1. A beam former comprising:

a top flange having a top ramp and annular section;

a lens disposed between the top flange and;

a bottom flange having a feed system to form a directional beam; wherein the feed system includes a plurality of directors and a plurality of exciters spaced around the lens.

2. The beam former of claim 1 wherein the directors are three Yagi Directors, each with a different height and the exciter is a coaxial exciter.

3. The beam former of claim 2 wherein a Yagi Director nearest a nearest coaxial exciter with a Yagi Director height extends the Yagi Director height to about even with the bottom flange in a Y direction.

4. The beam former of claim 3 wherein the remaining Yagi Directors have a height shorter than the Yagi Director nearest the nearest coaxial exciter.
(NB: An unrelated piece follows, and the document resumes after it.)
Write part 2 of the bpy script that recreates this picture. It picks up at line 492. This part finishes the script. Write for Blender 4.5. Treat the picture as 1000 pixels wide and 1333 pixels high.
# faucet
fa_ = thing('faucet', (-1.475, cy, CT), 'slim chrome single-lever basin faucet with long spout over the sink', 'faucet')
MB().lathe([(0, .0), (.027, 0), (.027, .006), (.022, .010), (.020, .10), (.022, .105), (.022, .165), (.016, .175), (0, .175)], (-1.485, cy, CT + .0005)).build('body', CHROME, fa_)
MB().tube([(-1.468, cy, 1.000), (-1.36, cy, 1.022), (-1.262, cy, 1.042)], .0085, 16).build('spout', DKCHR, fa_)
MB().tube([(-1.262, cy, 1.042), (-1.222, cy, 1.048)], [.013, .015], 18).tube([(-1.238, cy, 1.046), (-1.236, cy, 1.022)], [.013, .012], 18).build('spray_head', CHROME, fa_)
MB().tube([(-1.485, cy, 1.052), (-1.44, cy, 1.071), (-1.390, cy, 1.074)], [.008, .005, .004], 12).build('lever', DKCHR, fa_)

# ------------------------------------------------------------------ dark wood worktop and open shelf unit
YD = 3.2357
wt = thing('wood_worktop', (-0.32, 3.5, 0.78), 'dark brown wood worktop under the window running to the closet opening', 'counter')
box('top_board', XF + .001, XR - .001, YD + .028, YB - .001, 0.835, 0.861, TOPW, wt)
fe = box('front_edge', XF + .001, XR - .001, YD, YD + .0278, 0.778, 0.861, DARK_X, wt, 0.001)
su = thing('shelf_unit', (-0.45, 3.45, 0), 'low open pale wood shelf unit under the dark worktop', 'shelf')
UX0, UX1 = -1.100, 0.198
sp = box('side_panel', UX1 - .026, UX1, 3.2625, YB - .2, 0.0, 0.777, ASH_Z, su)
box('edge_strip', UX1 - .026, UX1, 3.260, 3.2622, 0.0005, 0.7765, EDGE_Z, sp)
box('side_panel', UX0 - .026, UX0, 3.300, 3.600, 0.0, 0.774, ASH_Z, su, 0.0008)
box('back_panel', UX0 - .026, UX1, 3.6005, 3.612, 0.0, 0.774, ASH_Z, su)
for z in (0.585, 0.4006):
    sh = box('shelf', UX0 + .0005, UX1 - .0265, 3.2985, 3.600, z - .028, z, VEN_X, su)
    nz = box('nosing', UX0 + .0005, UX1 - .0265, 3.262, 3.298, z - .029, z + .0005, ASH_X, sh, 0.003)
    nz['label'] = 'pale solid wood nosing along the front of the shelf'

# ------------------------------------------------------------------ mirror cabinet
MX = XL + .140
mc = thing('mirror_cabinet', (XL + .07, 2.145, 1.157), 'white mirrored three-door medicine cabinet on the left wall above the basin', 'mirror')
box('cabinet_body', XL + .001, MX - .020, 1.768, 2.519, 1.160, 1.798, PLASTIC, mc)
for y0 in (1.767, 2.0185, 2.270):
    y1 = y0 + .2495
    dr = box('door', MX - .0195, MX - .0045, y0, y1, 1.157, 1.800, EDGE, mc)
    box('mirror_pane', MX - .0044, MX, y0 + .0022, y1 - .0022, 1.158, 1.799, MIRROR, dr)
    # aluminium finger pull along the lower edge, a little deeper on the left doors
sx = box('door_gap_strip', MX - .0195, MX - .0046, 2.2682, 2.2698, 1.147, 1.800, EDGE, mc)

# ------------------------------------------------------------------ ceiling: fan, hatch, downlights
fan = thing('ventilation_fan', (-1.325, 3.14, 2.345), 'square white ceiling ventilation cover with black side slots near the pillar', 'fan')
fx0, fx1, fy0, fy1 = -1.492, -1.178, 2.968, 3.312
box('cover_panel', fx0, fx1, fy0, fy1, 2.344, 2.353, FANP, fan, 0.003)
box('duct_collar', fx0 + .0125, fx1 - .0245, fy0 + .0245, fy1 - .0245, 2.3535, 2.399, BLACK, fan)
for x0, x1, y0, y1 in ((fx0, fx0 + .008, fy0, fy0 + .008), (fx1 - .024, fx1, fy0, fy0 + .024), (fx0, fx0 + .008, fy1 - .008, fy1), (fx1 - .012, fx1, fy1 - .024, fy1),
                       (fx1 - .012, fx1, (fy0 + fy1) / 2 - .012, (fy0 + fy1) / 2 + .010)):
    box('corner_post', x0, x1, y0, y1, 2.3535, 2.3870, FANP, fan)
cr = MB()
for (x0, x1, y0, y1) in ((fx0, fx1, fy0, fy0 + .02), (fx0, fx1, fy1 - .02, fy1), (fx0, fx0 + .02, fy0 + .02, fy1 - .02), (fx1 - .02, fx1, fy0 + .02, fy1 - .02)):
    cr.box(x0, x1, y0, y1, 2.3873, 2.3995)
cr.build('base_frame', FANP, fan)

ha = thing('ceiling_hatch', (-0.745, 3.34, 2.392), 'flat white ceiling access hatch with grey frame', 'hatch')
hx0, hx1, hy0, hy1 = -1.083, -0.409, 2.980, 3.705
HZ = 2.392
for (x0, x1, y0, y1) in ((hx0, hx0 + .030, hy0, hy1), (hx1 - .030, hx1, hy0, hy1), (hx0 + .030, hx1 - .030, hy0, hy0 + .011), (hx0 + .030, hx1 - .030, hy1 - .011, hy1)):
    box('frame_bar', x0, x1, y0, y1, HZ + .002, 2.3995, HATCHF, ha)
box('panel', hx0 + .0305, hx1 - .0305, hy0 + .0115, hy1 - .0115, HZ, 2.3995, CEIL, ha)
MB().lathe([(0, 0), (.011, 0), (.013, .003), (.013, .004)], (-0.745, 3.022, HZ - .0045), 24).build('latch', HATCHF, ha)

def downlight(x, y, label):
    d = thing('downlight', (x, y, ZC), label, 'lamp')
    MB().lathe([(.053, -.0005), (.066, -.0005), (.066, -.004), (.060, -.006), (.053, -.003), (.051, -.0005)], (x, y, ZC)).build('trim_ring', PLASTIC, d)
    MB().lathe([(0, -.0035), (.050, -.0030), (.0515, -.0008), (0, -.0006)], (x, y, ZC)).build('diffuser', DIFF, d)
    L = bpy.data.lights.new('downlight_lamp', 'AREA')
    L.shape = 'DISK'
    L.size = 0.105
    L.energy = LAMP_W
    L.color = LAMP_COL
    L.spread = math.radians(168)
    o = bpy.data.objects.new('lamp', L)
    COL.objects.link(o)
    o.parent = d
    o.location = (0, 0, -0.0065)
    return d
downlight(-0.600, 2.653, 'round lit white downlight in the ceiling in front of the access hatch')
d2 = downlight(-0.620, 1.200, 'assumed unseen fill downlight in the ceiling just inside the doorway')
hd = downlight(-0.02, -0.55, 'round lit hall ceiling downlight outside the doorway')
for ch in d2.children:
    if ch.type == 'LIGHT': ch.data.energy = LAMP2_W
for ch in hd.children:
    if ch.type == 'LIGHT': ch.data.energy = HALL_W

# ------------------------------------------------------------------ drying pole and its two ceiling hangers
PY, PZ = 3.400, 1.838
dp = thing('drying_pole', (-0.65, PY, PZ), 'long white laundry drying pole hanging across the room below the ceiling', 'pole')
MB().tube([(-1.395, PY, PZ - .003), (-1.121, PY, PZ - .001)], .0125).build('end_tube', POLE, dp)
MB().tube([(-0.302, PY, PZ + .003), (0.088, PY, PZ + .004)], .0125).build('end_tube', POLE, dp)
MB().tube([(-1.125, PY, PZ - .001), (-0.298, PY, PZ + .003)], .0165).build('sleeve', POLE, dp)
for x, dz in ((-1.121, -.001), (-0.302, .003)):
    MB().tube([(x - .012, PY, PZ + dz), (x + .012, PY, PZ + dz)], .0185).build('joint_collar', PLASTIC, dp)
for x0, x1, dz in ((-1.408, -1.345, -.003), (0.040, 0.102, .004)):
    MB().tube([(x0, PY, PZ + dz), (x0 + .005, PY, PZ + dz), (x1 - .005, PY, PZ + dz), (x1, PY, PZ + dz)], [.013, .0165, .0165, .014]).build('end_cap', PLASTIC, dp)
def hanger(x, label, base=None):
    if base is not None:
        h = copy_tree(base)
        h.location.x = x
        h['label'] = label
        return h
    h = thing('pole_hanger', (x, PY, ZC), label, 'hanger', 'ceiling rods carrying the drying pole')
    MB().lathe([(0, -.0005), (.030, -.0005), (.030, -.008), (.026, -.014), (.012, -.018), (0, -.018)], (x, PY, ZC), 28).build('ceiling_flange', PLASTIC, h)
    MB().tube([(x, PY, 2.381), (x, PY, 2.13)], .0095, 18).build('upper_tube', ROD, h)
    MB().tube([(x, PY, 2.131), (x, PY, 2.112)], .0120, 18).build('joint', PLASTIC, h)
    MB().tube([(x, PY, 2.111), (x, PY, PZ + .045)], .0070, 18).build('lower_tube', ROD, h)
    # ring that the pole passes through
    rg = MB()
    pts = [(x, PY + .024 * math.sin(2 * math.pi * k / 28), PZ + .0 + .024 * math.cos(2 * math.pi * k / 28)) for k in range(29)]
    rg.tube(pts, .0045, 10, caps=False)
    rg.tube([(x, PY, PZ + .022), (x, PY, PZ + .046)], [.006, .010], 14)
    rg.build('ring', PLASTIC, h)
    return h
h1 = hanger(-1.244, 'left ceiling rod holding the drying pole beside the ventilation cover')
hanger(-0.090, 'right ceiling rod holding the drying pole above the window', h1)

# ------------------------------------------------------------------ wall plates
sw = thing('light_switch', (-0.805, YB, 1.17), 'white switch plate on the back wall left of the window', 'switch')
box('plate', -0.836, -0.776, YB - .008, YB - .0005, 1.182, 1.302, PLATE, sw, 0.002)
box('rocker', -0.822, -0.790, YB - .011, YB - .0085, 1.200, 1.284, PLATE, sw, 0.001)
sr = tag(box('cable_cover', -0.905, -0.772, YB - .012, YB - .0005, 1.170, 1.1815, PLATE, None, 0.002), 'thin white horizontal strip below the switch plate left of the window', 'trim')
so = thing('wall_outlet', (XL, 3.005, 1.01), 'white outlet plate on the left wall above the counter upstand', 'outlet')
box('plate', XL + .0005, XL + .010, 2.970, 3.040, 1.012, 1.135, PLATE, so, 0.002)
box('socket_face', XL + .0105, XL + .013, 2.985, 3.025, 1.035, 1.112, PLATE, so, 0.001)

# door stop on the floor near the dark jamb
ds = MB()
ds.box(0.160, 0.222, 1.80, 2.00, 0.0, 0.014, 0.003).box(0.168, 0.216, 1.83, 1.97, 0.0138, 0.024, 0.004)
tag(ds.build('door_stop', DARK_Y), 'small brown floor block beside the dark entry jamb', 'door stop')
5. The beam former of claim 2 wherein the beam former is a directional antenna.

6. The beam former of claim 2 wherein the bottom flange includes a bottom ramp, feed support section and a back wall.

7. The beam former of claim 6 wherein the bottom ramp slopes downward at an angle θ such that the longest Yagi director and the coaxial exciter extend from the feed support section to about level with the bottom flange.

8. The beam former of claim 7 wherein the back wall extends from the feed support section to about level with the bottom flange.

9. The beam former of claim 8 wherein the top flange is about one quarter of a wavelength of a frequency being detected, from the bottom flange.

10. The beam former of claim 9 wherein the bottom ramp has a length proportional to about ½ λ, where λ is the speed of light divided by the frequency being detected.

11. The beam former of claim 10 wherein the ramp slopes downward at an angle θ such that the height of the longest Yagi Director and the coaxial exciter is about level with the bottom flange.

12. The beam former of claim 11 wherein the back wall has a height relative to the feed support section about equal to the height of the coaxial exciter.

13. The beam former of claim 1 wherein the bottom flange includes a bottom ramp, a back wall and a feed support section such that the top flange is about one quarter of a wavelength from the bottom flange.